Scenes as source code

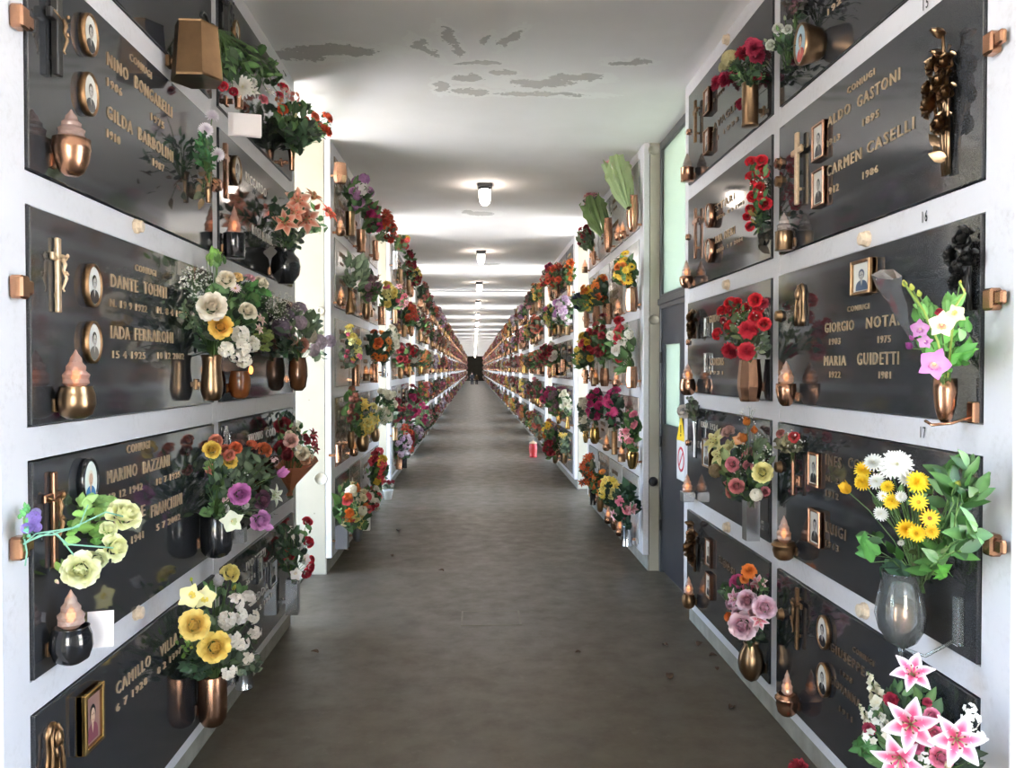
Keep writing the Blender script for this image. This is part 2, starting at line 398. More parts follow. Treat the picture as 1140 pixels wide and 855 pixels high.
SL_LAB = {
 ('L', 0, 0): 'black granite slab at the top behind the large faceted bronze vase, left wall',
 ('L', 0, 1): 'black granite slab behind the hanging red and white flowers, top of left wall',
 ('L', 1, 0): 'black granite slab with black crucifix and two oval portraits, second row left wall',
 ('L', 1, 1): 'black granite slab behind the coral lilies in a round black vase',
 ('L', 2, 0): 'black granite slab with thin gold crucifix and two oval portraits, left wall',
 ('L', 2, 1): 'black granite slab behind the mauve flowers in a brown glass vase',
 ('L', 3, 0): 'black granite slab crossed by a spray of pale yellow roses',
 ('L', 3, 1): 'black granite slab with small silver crucifix behind the paper-wrapped bouquet',
 ('L', 4, 0): 'black granite slab with gold framed photo and veiled woman relief, bottom left',
 ('L', 4, 1): 'black granite slab with white lettering beside the red and white roses',
 ('R', 0, 0): 'black granite slab with thick bronze-framed oval portrait, top right',
 ('R', 0, 1): 'black granite slab behind the crimson carnations in a bronze cylinder, top right',
 ('R', 1, 0): 'black granite slab with tall bronze rose relief, right wall',
 ('R', 1, 1): 'black granite slab with hanging garland of red roses, right wall',
 ('R', 2, 0): 'black granite slab with black rose relief and orchids, right wall',
 ('R', 2, 1): 'black granite slab behind the red roses in a faceted copper vase',
 ('R', 3, 0): 'black granite slab behind the yellow and white chrysanthemums, right wall',
 ('R', 3, 1): 'black granite slab behind the pink and cream bouquet in a square steel vase',
 ('R', 4, 0): 'black granite slab behind the pink lilies, bottom right',
 ('R', 4, 1): 'black granite slab with dark bronze rose relief beside the blue door'}
for key, lab in SL_LAB.items(): make_slab(*key, lab, 'granite' if key[2] == 0 else 'granite2')
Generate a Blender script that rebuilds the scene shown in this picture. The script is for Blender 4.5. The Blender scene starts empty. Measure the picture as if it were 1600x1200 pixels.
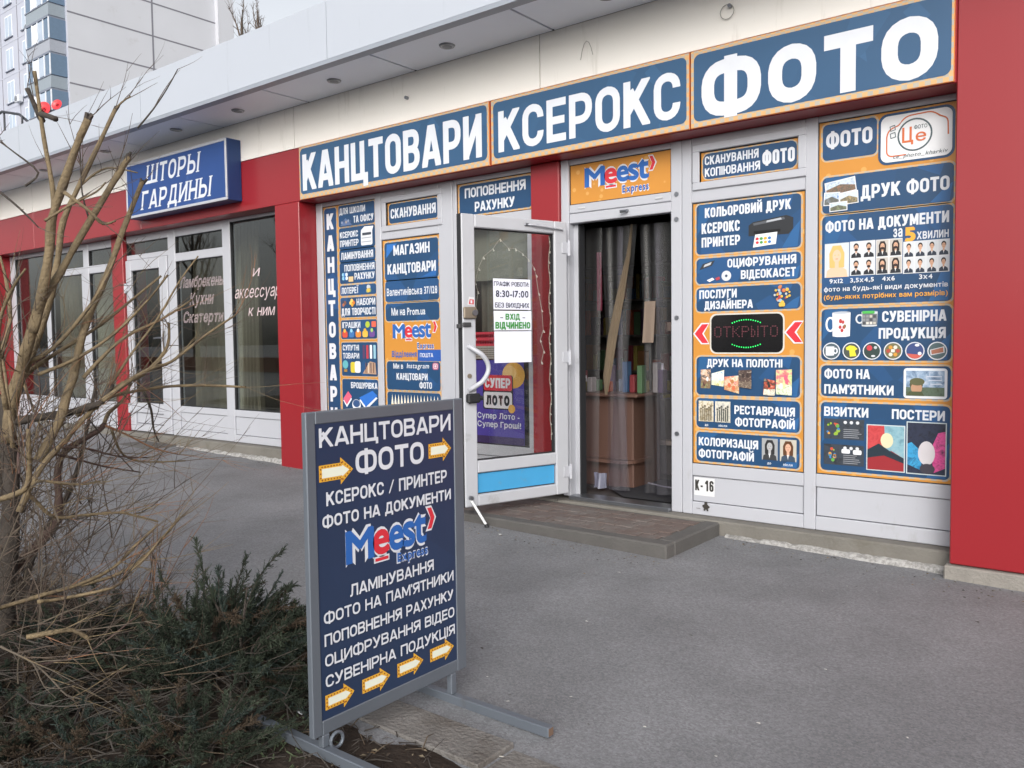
import bpy, math, random
from mathutils import Vector, Matrix, noise
from mathutils.geometry import delaunay_2d_cdt
random.seed(11)
R = math.radians
S = bpy.context.scene
COL = S.collection
# ---------------------------------------------------------------- camera, sky, sun, exposure
cam = bpy.data.objects.new('camera', bpy.data.cameras.new('camera'))
COL.objects.link(cam); S.camera = cam
cam.data.sensor_width = 36; cam.data.lens = 36 * 1298.44 / 1600
cam.data.clip_start = .05; cam.data.clip_end = 2000
yaw, pitch, roll = -.666844522, -.0526068961, -.0124202382
fw = Vector((math.sin(yaw) * math.cos(pitch), math.cos(yaw) * math.cos(pitch), math.sin(pitch)))
rt = Vector((math.cos(yaw), -math.sin(yaw), 0)); up = rt.cross(fw)
r2 = rt * math.cos(roll) + up * math.sin(roll); u2 = up * math.cos(roll) - rt * math.sin(roll)
mw = Matrix((r2, u2, -fw)).transposed().to_4x4(); mw.translation = (0, -5, 1.28)
cam.matrix_world = mw
SUN_EL, SUN_AZ = R(27), R(150)
w = bpy.data.worlds.new('World'); S.world = w; w.use_nodes = True
nt = w.node_tree; bg = nt.nodes['Background']
sky = nt.nodes.new('ShaderNodeTexSky'); sky.sky_type = 'NISHITA'; sky.sun_disc = False
sky.sun_elevation = SUN_EL; sky.sun_rotation = SUN_AZ; sky.air_density = 1; sky.dust_density = 4; sky.ozone_density = 1
hs = nt.nodes.new('ShaderNodeHueSaturation'); hs.inputs['Saturation'].default_value = .22; hs.inputs['Value'].default_value = 1.12   # an overcast, nearly colourless sky
nt.links.new(sky.outputs[0], hs.inputs['Color']); nt.links.new(hs.outputs[0], bg.inputs[0])
bg.inputs[1].default_value = .15
sl = bpy.data.lights.new('sun', 'SUN'); sl.energy = .6; sl.angle = R(40); sl.color = (1, .96, .9)
so = bpy.data.objects.new('sun', sl); COL.objects.link(so)
sd = Vector((math.sin(SUN_AZ) * math.cos(SUN_EL), math.cos(SUN_AZ) * math.cos(SUN_EL), math.sin(SUN_EL)))
so.rotation_euler = sd.to_track_quat('Z', 'Y').to_euler(); so.location = (0, -20, 30)
S.view_settings.view_transform = 'Standard'; S.view_settings.look = 'None'
S.view_settings.exposure = .5; S.view_settings.gamma = 1
S.cycles.max_bounces = 8; S.cycles.transparent_max_bounces = 24; S.cycles.caustics_reflective = False

# ---------------------------------------------------------------- materials
def lin(h):
    h = h.lstrip('#'); o = []
    for i in (0, 2, 4):
        c = int(h[i:i+2], 16) / 255
        o.append(c / 12.92 if c < .04045 else ((c + .055) / 1.055) ** 2.4)
    return (*o, 1)
MATS = {}
def mat(name, col, rough=.5, spec=.5, var=.12, scale=6, bump=0, bscale=60, metal=0, dirt=None, dscale=3, dcut=.58, coat=0, streak=0):
    if name in MATS: return MATS[name]
    m = bpy.data.materials.new(name); m.use_nodes = True; n = m.node_tree.nodes; l = m.node_tree.links
    b = n['Principled BSDF']; b.inputs['Roughness'].default_value = rough; b.inputs['Metallic'].default_value = metal
    b.inputs['Specular IOR Level'].default_value = spec
    if coat: b.inputs['Coat Weight'].default_value = coat; b.inputs['Coat Roughness'].default_value = .12
    c = lin(col) if isinstance(col, str) else (*col, 1)
    tc = n.new('ShaderNodeTexCoord')
    nz = n.new('ShaderNodeTexNoise'); nz.inputs['Scale'].default_value = scale; nz.inputs['Detail'].default_value = 6
    l.new(tc.outputs['Object'], nz.inputs['Vector'])
    mx = n.new('ShaderNodeMix'); mx.data_type = 'RGBA'
    mx.inputs['A'].default_value = tuple(x * (1 - var) for x in c[:3]) + (1,)
    mx.inputs['B'].default_value = tuple(min(1, x * (1 + var)) for x in c[:3]) + (1,)
    l.new(nz.outputs['Fac'], mx.inputs['Factor']); out = mx.outputs['Result']
    if dirt:
        n2 = n.new('ShaderNodeTexNoise'); n2.inputs['Scale'].default_value = dscale; n2.inputs['Detail'].default_value = 9; n2.inputs['Roughness'].default_value = .7
        mp = n.new('ShaderNodeMapping'); mp.inputs['Scale'].default_value = (1, 1, streak or 1)   # streak: stains drawn out downwards
        l.new(tc.outputs['Object'], mp.inputs[0]); l.new(mp.outputs[0], n2.inputs['Vector'])
        rp = n.new('ShaderNodeValToRGB'); rp.color_ramp.elements[0].position = dcut; rp.color_ramp.elements[1].position = dcut + .14
        l.new(n2.outputs['Fac'], rp.inputs['Fac'])
        m2 = n.new('ShaderNodeMix'); m2.data_type = 'RGBA'; m2.inputs['B'].default_value = lin(dirt)
        sc = n.new('ShaderNodeMath'); sc.operation = 'MULTIPLY'; sc.inputs[1].default_value = .55
        l.new(rp.outputs['Color'], sc.inputs[0]); l.new(sc.outputs[0], m2.inputs['Factor']); l.new(out, m2.inputs['A']); out = m2.outputs['Result']
    l.new(out, b.inputs['Base Color'])
    if bump:
        n3 = n.new('ShaderNodeTexNoise'); n3.inputs['Scale'].default_value = bscale; n3.inputs['Detail'].default_value = 4
        l.new(tc.outputs['Object'], n3.inputs['Vector'])
        bp = n.new('ShaderNodeBump'); bp.inputs['Strength'].default_value = bump; bp.inputs['Distance'].default_value = .01
        l.new(n3.outputs['Fac'], bp.inputs['Height']); l.new(bp.outputs[0], b.inputs['Normal'])
    MATS[name] = m; return m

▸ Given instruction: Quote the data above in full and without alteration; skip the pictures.

▸ Complete output:
Keep writing the Blender script for this image. This is part 2, starting at line 398. More parts follow. Treat the picture as 1140 pixels wide and 855 pixels high.
SL_LAB = {
 ('L', 0, 0): 'black granite slab at the top behind the large faceted bronze vase, left wall',
 ('L', 0, 1): 'black granite slab behind the hanging red and white flowers, top of left wall',
 ('L', 1, 0): 'black granite slab with black crucifix and two oval portraits, second row left wall',
 ('L', 1, 1): 'black granite slab behind the coral lilies in a round black vase',
 ('L', 2, 0): 'black granite slab with thin gold crucifix and two oval portraits, left wall',
 ('L', 2, 1): 'black granite slab behind the mauve flowers in a brown glass vase',
 ('L', 3, 0): 'black granite slab crossed by a spray of pale yellow roses',
 ('L', 3, 1): 'black granite slab with small silver crucifix behind the paper-wrapped bouquet',
 ('L', 4, 0): 'black granite slab with gold framed photo and veiled woman relief, bottom left',
 ('L', 4, 1): 'black granite slab with white lettering beside the red and white roses',
 ('R', 0, 0): 'black granite slab with thick bronze-framed oval portrait, top right',
 ('R', 0, 1): 'black granite slab behind the crimson carnations in a bronze cylinder, top right',
 ('R', 1, 0): 'black granite slab with tall bronze rose relief, right wall',
 ('R', 1, 1): 'black granite slab with hanging garland of red roses, right wall',
 ('R', 2, 0): 'black granite slab with black rose relief and orchids, right wall',
 ('R', 2, 1): 'black granite slab behind the red roses in a faceted copper vase',
 ('R', 3, 0): 'black granite slab behind the yellow and white chrysanthemums, right wall',
 ('R', 3, 1): 'black granite slab behind the pink and cream bouquet in a square steel vase',
 ('R', 4, 0): 'black granite slab behind the pink lilies, bottom right',
 ('R', 4, 1): 'black granite slab with dark bronze rose relief beside the blue door'}
for key, lab in SL_LAB.items(): make_slab(*key, lab, 'granite' if key[2] == 0 else 'granite2')
Generate a Blender script that rebuilds the scene shown in this picture. The script is for Blender 4.5. The Blender scene starts empty. Measure the picture as if it were 1600x1200 pixels.
import bpy, math, random
from mathutils import Vector, Matrix, noise
from mathutils.geometry import delaunay_2d_cdt
random.seed(11)
R = math.radians
S = bpy.context.scene
COL = S.collection
# ---------------------------------------------------------------- camera, sky, sun, exposure
cam = bpy.data.objects.new('camera', bpy.data.cameras.new('camera'))
COL.objects.link(cam); S.camera = cam
cam.data.sensor_width = 36; cam.data.lens = 36 * 1298.44 / 1600
cam.data.clip_start = .05; cam.data.clip_end = 2000
yaw, pitch, roll = -.666844522, -.0526068961, -.0124202382
fw = Vector((math.sin(yaw) * math.cos(pitch), math.cos(yaw) * math.cos(pitch), math.sin(pitch)))
rt = Vector((math.cos(yaw), -math.sin(yaw), 0)); up = rt.cross(fw)
r2 = rt * math.cos(roll) + up * math.sin(roll); u2 = up * math.cos(roll) - rt * math.sin(roll)
mw = Matrix((r2, u2, -fw)).transposed().to_4x4(); mw.translation = (0, -5, 1.28)
cam.matrix_world = mw
SUN_EL, SUN_AZ = R(27), R(150)
w = bpy.data.worlds.new('World'); S.world = w; w.use_nodes = True
nt = w.node_tree; bg = nt.nodes['Background']
sky = nt.nodes.new('ShaderNodeTexSky'); sky.sky_type = 'NISHITA'; sky.sun_disc = False
sky.sun_elevation = SUN_EL; sky.sun_rotation = SUN_AZ; sky.air_density = 1; sky.dust_density = 4; sky.ozone_density = 1
hs = nt.nodes.new('ShaderNodeHueSaturation'); hs.inputs['Saturation'].default_value = .22; hs.inputs['Value'].default_value = 1.12   # an overcast, nearly colourless sky
nt.links.new(sky.outputs[0], hs.inputs['Color']); nt.links.new(hs.outputs[0], bg.inputs[0])
bg.inputs[1].default_value = .15
sl = bpy.data.lights.new('sun', 'SUN'); sl.energy = .6; sl.angle = R(40); sl.color = (1, .96, .9)
so = bpy.data.objects.new('sun', sl); COL.objects.link(so)
sd = Vector((math.sin(SUN_AZ) * math.cos(SUN_EL), math.cos(SUN_AZ) * math.cos(SUN_EL), math.sin(SUN_EL)))
so.rotation_euler = sd.to_track_quat('Z', 'Y').to_euler(); so.location = (0, -20, 30)
S.view_settings.view_transform = 'Standard'; S.view_settings.look = 'None'
S.view_settings.exposure = .5; S.view_settings.gamma = 1
S.cycles.max_bounces = 8; S.cycles.transparent_max_bounces = 24; S.cycles.caustics_reflective = False

# ---------------------------------------------------------------- materials
def lin(h):
    h = h.lstrip('#'); o = []
    for i in (0, 2, 4):
        c = int(h[i:i+2], 16) / 255
        o.append(c / 12.92 if c < .04045 else ((c + .055) / 1.055) ** 2.4)
    return (*o, 1)
MATS = {}
def mat(name, col, rough=.5, spec=.5, var=.12, scale=6, bump=0, bscale=60, metal=0, dirt=None, dscale=3, dcut=.58, coat=0, streak=0):
    if name in MATS: return MATS[name]
    m = bpy.data.materials.new(name); m.use_nodes = True; n = m.node_tree.nodes; l = m.node_tree.links
    b = n['Principled BSDF']; b.inputs['Roughness'].default_value = rough; b.inputs['Metallic'].default_value = metal
    b.inputs['Specular IOR Level'].default_value = spec
    if coat: b.inputs['Coat Weight'].default_value = coat; b.inputs['Coat Roughness'].default_value = .12
    c = lin(col) if isinstance(col, str) else (*col, 1)
    tc = n.new('ShaderNodeTexCoord')
    nz = n.new('ShaderNodeTexNoise'); nz.inputs['Scale'].default_value = scale; nz.inputs['Detail'].default_value = 6
    l.new(tc.outputs['Object'], nz.inputs['Vector'])
    mx = n.new('ShaderNodeMix'); mx.data_type = 'RGBA'
    mx.inputs['A'].default_value = tuple(x * (1 - var) for x in c[:3]) + (1,)
    mx.inputs['B'].default_value = tuple(min(1, x * (1 + var)) for x in c[:3]) + (1,)
    l.new(nz.outputs['Fac'], mx.inputs['Factor']); out = mx.outputs['Result']
    if dirt:
        n2 = n.new('ShaderNodeTexNoise'); n2.inputs['Scale'].default_value = dscale; n2.inputs['Detail'].default_value = 9; n2.inputs['Roughness'].default_value = .7
        mp = n.new('ShaderNodeMapping'); mp.inputs['Scale'].default_value = (1, 1, streak or 1)   # streak: stains drawn out downwards
        l.new(tc.outputs['Object'], mp.inputs[0]); l.new(mp.outputs[0], n2.inputs['Vector'])
        rp = n.new('ShaderNodeValToRGB'); rp.color_ramp.elements[0].position = dcut; rp.color_ramp.elements[1].position = dcut + .14
        l.new(n2.outputs['Fac'], rp.inputs['Fac'])
        m2 = n.new('ShaderNodeMix'); m2.data_type = 'RGBA'; m2.inputs['B'].default_value = lin(dirt)
        sc = n.new('ShaderNodeMath'); sc.operation = 'MULTIPLY'; sc.inputs[1].default_value = .55
        l.new(rp.outputs['Color'], sc.inputs[0]); l.new(sc.outputs[0], m2.inputs['Factor']); l.new(out, m2.inputs['A']); out = m2.outputs['Result']
    l.new(out, b.inputs['Base Color'])
    if bump:
        n3 = n.new('ShaderNodeTexNoise'); n3.inputs['Scale'].default_value = bscale; n3.inputs['Detail'].default_value = 4
        l.new(tc.outputs['Object'], n3.inputs['Vector'])
        bp = n.new('ShaderNodeBump'); bp.inputs['Strength'].default_value = bump; bp.inputs['Distance'].default_value = .01
        l.new(n3.outputs['Fac'], bp.inputs['Height']); l.new(bp.outputs[0], b.inputs['Normal'])
    MATS[name] = m; return m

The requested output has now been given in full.